ELMONT, N.Y. - — BELMONT, N.Y. - -Maybe Calvin Borel didn't envision it would be quite like this. Maybe he never dreamed he would have a chance to grab his own quirky piece of history today in the 141st running of the Belmont Stakes atop Mine That Bird, as he tries to become the first jockey to win all three races of the Triple Crown series on two different horses.
But Borel has always believed. Anyone who knows him and loves him can attest to that. He has always dreamed of the day when he would ride racehorses faster and better than anyone else in the country. It didn't matter to Borel that his fantasy seemed absurd, that he was a poor kid being raised on a Louisiana sugar-cane farm deep in Cajun country. He struggled so much in school, he had trouble learning to read or write, eventually persuading his parents to let him abandon formal education when he was 13.
Borel convinced himself that every bush-track race he entered, every stall he mucked and every nag he worked, was building toward something. He even revealed to Sports Illustrated that he had to overcome an eating disorder along the way. The journey took the better part of three decades, but now at age 42, that dream has become a reality.
Lisa Funk, Borel's fiancee, asked him recently if he ever envisioned a day when he would win the Kentucky Oaks, the Kentucky Derby and the Preakness in one stretch. Borel's response spoke volumes.
"Every day of my life," he said.
"I had faith in him and his talent, but I know this business," Funk said. "It takes owners and trainers that believe in you and will not listen when people say, 'Why aren't you taking him off in favor of someone else?' I have to give a lot of credit to those people, because they'll give you your breaks in this business."
It's probably fitting that Borel will be riding Mine That Bird as he tries to complete the sweep, an undersized gelding with a crooked gait owned by a pair of New Mexico cowboys and trained by a former rodeo man, Chip Woolley.

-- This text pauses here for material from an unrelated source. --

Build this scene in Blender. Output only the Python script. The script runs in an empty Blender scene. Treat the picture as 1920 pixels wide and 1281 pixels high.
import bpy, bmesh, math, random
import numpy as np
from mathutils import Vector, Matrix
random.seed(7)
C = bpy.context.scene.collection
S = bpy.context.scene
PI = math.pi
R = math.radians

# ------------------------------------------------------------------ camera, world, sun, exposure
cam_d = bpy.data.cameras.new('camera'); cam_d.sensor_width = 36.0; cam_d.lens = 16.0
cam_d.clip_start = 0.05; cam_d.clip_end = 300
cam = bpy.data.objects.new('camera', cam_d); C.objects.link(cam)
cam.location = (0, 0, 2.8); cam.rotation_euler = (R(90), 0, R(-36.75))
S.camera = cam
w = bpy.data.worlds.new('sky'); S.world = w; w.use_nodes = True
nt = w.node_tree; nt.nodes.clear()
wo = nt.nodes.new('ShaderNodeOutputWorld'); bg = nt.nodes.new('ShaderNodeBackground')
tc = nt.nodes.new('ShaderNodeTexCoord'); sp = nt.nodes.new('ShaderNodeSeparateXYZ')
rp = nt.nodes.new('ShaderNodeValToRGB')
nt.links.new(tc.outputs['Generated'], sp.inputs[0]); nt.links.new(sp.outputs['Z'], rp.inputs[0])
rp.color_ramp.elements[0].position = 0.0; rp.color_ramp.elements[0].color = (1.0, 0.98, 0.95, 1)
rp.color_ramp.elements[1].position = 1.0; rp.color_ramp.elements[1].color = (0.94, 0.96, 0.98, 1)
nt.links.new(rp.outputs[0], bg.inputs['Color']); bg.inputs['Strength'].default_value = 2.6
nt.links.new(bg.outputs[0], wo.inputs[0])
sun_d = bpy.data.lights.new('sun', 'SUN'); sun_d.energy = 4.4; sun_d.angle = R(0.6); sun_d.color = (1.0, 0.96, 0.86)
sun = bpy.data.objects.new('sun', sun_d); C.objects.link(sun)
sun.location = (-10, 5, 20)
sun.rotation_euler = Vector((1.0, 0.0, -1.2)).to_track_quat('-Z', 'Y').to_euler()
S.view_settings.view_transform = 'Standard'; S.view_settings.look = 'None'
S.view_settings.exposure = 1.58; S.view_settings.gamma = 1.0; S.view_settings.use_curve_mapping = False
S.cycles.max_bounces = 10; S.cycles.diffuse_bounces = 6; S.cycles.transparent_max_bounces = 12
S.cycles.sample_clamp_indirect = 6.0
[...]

It's two unlikely camps coming together at the right time to make history and prove just how unpredictable sports can be sometimes.
After riding Mine That Bird to victory in the Kentucky Derby last month, Borel made history by becoming the first jockey to switch horses for the next leg of the Triple Crown. He rode filly Rachel Alexandra to victory in the Preakness in Baltimore on May 16. When Rachel Alexandra's owners decided to skip the Belmont, Borel returned to Mine That Bird.